Feed your children well

Do you remember the first time you ate seafood? Or, more importantly, the first time you loved it?

Tuna-fish sandwiches regularly appeared in my lunch boxes as a young boy, yet it was that bowl of full-bellied fried clams on a warm summer evening at the local fish fry that got me excited to eat seafood way back when. Alas, seafood in general was not a staple during my childhood — nor is it for many kids today, either because of high costs or fussy taste buds. Getting kids to eat fish can be a chore.

Children should, however, be eating fish regularly, and a University of Illinois food-science professor is doing what she can to get parents to serve their young kids more nutritious foods, like salmon, at an early age.

Susan Brewer, who’s also a registered dietitian, says parents can do their kids a favor by turning them on to fish before their food preferences are fully set, which she says starts to happen by age 5. It’s the extremely beneficial long-chain omega-3 fatty acids — found only in fish — that will set the next generation on the path to healthy lives.

“A lot of parents already know about omega-3 fatty acids, which is in a lot of infant formulas. We can produce small amounts in our bodies but babies are not able to convert the precursor into omega-3s and they have a much greater need for them than [adults] do,” said Brewer, who developed a baby food product — Sweet Potatoes and Salmon — that was eventually produced and marketed by Beech Nut. “Mothers produce [omega-3s] in their breast milk. But as soon as they stop feeding, it can go out the window.”

Brewer’s research paper on including salmon roe in baby food products was published in the May issue of the Journal of Food Science and she has another research paper due to appear in an upcoming issue. That one will recap her work utilizing pink salmon products (supplied by Seattle’s Ocean Beauty Seafoods) and will also highlight a consumer-acceptability study her team conducted, a report that should bear promising results.

For the past few years of baby food R&D, Brewer collaborated with Peter Bechtel of Alaska’s Agricultural Research Service (and a former University of Illinois professor), which is part of the U.S. Department of Agriculture. “It’s a wonderful product from a nutritional standpoint,” said Bechtel, adding that the Alaska Fisheries Development Foundation deserves a lot of credit for “pushing the ball forward” on the baby food research.

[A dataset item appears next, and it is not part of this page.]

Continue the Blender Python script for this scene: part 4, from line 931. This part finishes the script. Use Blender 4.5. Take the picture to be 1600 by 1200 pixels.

Brewer and Bechtel both said baby foods containing fish are quite common in Europe and Asia but not in the United States, which has a much lower per-capita seafood consumption rate of just 16 pounds annually.

So will salmon baby food ever catch on stateside?

“I think the potential is really good,” said Brewer. “But it’s going to require some education aimed at parents. It’s hard to get people to feed stuff to their kids that they don’t eat [themselves].”

I’m reminded of a conversation I had recently with Kate Geagan, MS, RD, who was the subject of the NetWorking interview in the April issue of SeaFood Business. The author of “Go Green Get Lean: Trim Your Waistline with the Ultimate Low-Carbon Footprint Diet” told me that she got her two young children eating fish by their first birthdays.

“Don’t think kids will only eat fish sticks; there’s a lot of other things out there,” she said, adding that her kids love mild flaky whitefish like barramundi. “I think fish can be a food for the high chair. Most parents don’t introduce kids to seafood until they’re much older. But the texture of a flaky fish pulled apart and deboned is very easy for little mouths and helps them set their palate.”

It’s likely to be quite an uphill climb to get baby food manufacturers to give seafood a fair shot. But considering the myriad health benefits and emerging research on omega-3s, it would be their mistake not to.